El personaje principal lo borda un Imanol con unas ganas locas de hacerlo creíble. Un imano acostumbrado a viajar por el mundo de las historias a lo largo de las décadas. Podría ser el Willy Loman que imaginó Arthur Miller. Su registro corporal, su tono verbal, su claridad de emisión y su saber estar hacen del personaje un verdadero ejemplo de actor con mayúsculas. La sobriedad y tablas de Cristina de Inza hacen que el mundo interior cobre vida dando réplica como pocas actrices en el mundo actual lo pueden hacer encima de un escenario y la demostración de los demás actores y actrices quedan perfectamente enmarcadas en las líneas creativas de los personajes secundarios que además se diversifican de una manera magistral. Actores y actrices en los que se manifiesta una dirección muy exigente, llena de matices, haciendo de la comunicación no verbal una obra de arte, de las miradas las auténticas formas de destrucción masiva y del tono verbal el mejor ejemplo de la maravilla del texto en el mundo del teatro.
Es la intrahistoria real de un viajante vendedor asalariado pero también un viaje del espectador por múltiples contrastes de la dramaturgia. La alegría de la ilusión por vivir cuando aún se es joven frente a la tristeza de la descomposición como persona. El amor hacia lo intangible frente al odio de sentimientos encontrados. La pureza del amor desinteresado frente a la suciedad de las ideas preconcebidas. La fuerza de la juventud en contraposición con la decrepitud del ser humano en un mundo de mentiras. El viaje a ninguna parte de cualquier persona que en esta ocasión, consigue la mayoría de edad en el viaje a ninguna parte del comediante.
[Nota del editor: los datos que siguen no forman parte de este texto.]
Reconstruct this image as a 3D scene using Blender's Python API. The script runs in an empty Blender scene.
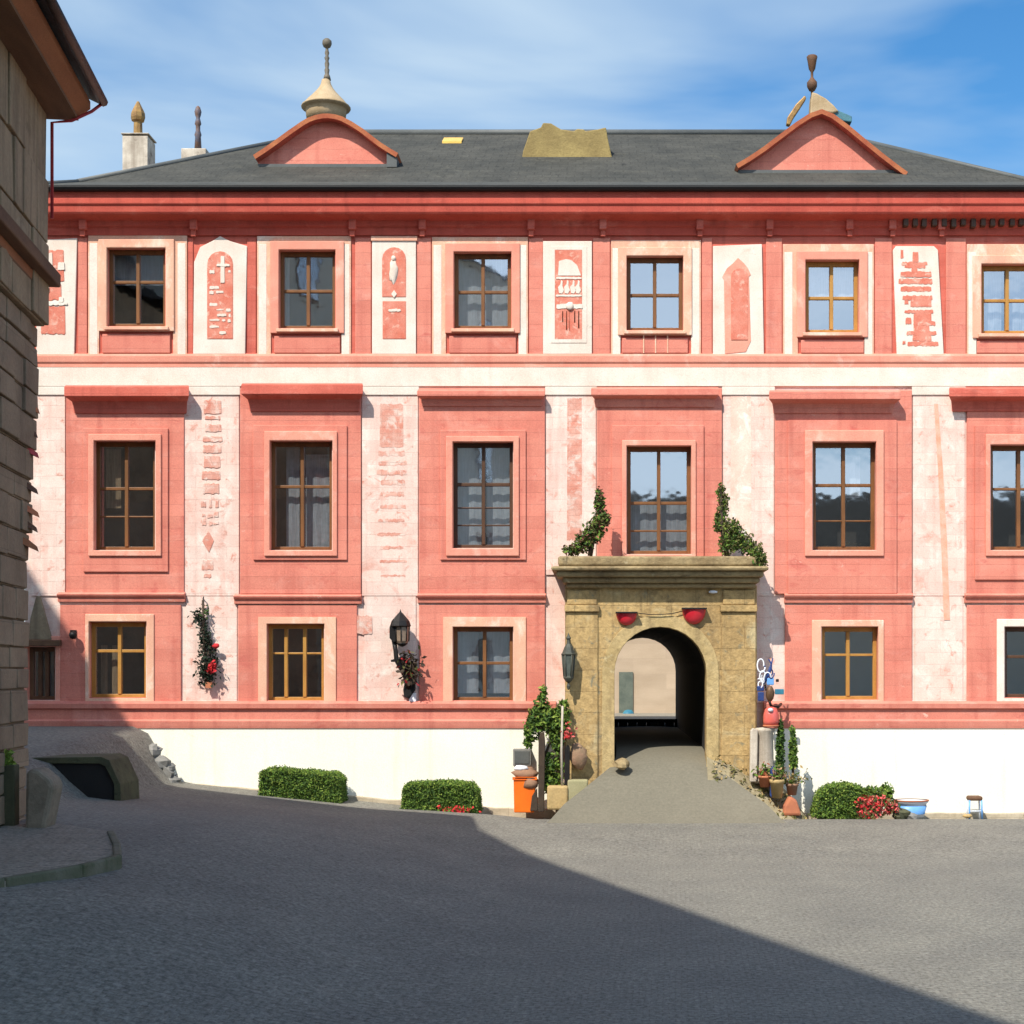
import bpy, math, random
from mathutils import Vector, noise as mnoise
random.seed(7)
C = bpy.context.scene
COL = C.collection
R = math.radians
# ------------------------------------------------------------------ camera, sky, sun, exposure
F, VX, VY, H = 1500.0, 600.0, 667.0, 3.02          # focal length in pixels, vanishing point, eye height
cd = bpy.data.cameras.new("camera"); cam = bpy.data.objects.new("camera", cd); COL.objects.link(cam)
cam.location = (0, 0, H); cam.rotation_euler = (R(90), 0, 0)
cd.sensor_width = 36; cd.lens = 36 * F / 1024
cd.shift_x = (512 - VX) / 1024; cd.shift_y = (VY - 512) / 1024
cd.clip_end = 2000; cd.clip_start = .1
C.camera = cam
SUN = Vector((4.4, 7.8, -10.7)).normalized()       # direction the light travels
w = bpy.data.worlds.new("World"); C.world = w; w.use_nodes = True
nt = w.node_tree; nt.nodes.clear()
out = nt.nodes.new("ShaderNodeOutputWorld"); bg = nt.nodes.new("ShaderNodeBackground")
sky = nt.nodes.new("ShaderNodeTexSky"); sky.sky_type = 'NISHITA'; sky.sun_disc = False
sky.sun_elevation = math.asin(-SUN.z); sky.sun_rotation = math.atan2(-SUN.x, -SUN.y) % (2 * math.pi)
sky.altitude = 300; sky.air_density = 1.2; sky.dust_density = .3; sky.ozone_density = 3.0
tc = nt.nodes.new("ShaderNodeTexCoord"); mp = nt.nodes.new("ShaderNodeMapping")
mp.inputs['Rotation'].default_value = (0, R(28), 0); mp.inputs['Scale'].default_value = (1.1, 1.1, 4.2)
n1 = nt.nodes.new("ShaderNodeTexNoise"); n1.inputs['Scale'].default_value = 2.3; n1.inputs['Detail'].default_value = 5; n1.inputs['Roughness'].default_value = .48; n1.inputs['Distortion'].default_value = .35
rp = nt.nodes.new("ShaderNodeValToRGB"); rp.color_ramp.elements[0].position = .46; rp.color_ramp.elements[1].position = .74
rp.color_ramp.elements[1].color = (.8, .8, .8, 1)
# thicker thin cloud to the left of the view
sx = nt.nodes.new("ShaderNodeSeparateXYZ"); mr = nt.nodes.new("ShaderNodeMapRange")
mr.inputs[1].default_value = .25; mr.inputs[2].default_value = -.45; mr.inputs[3].default_value = -.06; mr.inputs[4].default_value = .13
mr2 = nt.nodes.new('ShaderNodeMapRange'); mr2.inputs[1].default_value = .3; mr2.inputs[2].default_value = -.8; mr2.inputs[3].default_value = 0; mr2.inputs[4].default_value = .20  # extra cloud behind the viewer, added for fill light
ad2 = nt.nodes.new('ShaderNodeMath'); ad2.operation = 'ADD'
ad = nt.nodes.new("ShaderNodeMath"); ad.operation = 'ADD'
mx = nt.nodes.new("ShaderNodeMixRGB"); mcl = nt.nodes.new('ShaderNodeMixRGB'); mcl.inputs[1].default_value = (2.35, 2.95, 3.5, 1); mcl.inputs[2].default_value = (5.6, 6.6, 7.8, 1)
mr3 = nt.nodes.new('ShaderNodeMapRange'); mr3.inputs[1].default_value = .4; mr3.inputs[2].default_value = -.6  # unseen cloud behind the viewer is made brighter for fill
hs = nt.nodes.new("ShaderNodeHueSaturation"); hs.inputs['Saturation'].default_value = 1.34; hs.inputs['Value'].default_value = .61
L = nt.links.new
L(tc.outputs['Generated'], mp.inputs[0]); L(mp.outputs[0], n1.inputs['Vector']); L(tc.outputs['Generated'], sx.inputs[0])
L(sx.outputs[0], mr.inputs[0]); L(n1.outputs[0], ad.inputs[0]); L(mr.outputs[0], ad.inputs[1]); L(sx.outputs[1], mr2.inputs[0]); L(ad.outputs[0], ad2.inputs[0]); L(mr2.outputs[0], ad2.inputs[1]); L(ad2.outputs[0], rp.inputs[0])
L(sky.outputs[0], hs.inputs['Color']); L(hs.outputs[0], mx.inputs[1]); L(rp.outputs[0], mx.inputs[0])
L(sx.outputs[1], mr3.inputs[0]); L(mr3.outputs[0], mcl.inputs[0]); L(mcl.outputs[0], mx.inputs[2]); L(mx.outputs[0], bg.inputs[0]); L(bg.outputs[0], out.inputs[0]); bg.inputs[1].default_value = .12
sd = bpy.data.lights.new("sun", 'SUN'); sd.energy = 2.9; sd.angle = R(.5); sd.color = (1, .94, .84)
so = bpy.data.objects.new("sun", sd); COL.objects.link(so); so.rotation_euler = SUN.to_track_quat('-Z', 'Y').to_euler()
so.location = (-20, -30, 40)
C.view_settings.view_transform = 'Standard'; C.view_settings.look = 'None'; C.view_settings.gamma = 1
C.view_settings.exposure = 1.15
C.render.resolution_x = C.render.resolution_y = 1024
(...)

Como todo viaje, las maletas van llenas de ilusiones cuando se llenan, y se van vaciando a medida que aquel que porta las maletas va viviendo. Llevar ese peso a cuestas tiene sus consecuencias. Muchas veces hay que saber aligerar peso para que las maletas sean más llevaderas y eso es lo que Arthur Miller plantea en un texto maravilloso, de una forma en la que la metáfora de la maleta es capaz de ser la misma tragedia que nos acompaña a lo largo de nuestras vidas y en las que la música de gramófono o el sonido de un derrapaje automovilístico son los contrapuntos textuales. Para el espectador el viaje de toda la obra es una delicia. Con parada y fonda para rumiar bien el paisaje. Con momentos de tensión y otros de relax.
El aplauso final fue de reconocimiento a todo el equipo artístico y técnico por una producción de ensueño. De ensueño del más puro teatro de la palabra. Una palabra, que con micrófono en mano, Imanol Arias quiso agradecer al público presente una vez que sonaron las palmas por bulerías. Que sepan, quienes no pudieron estar, que deberían encontrar billetes para hacer este viaje maravilloso.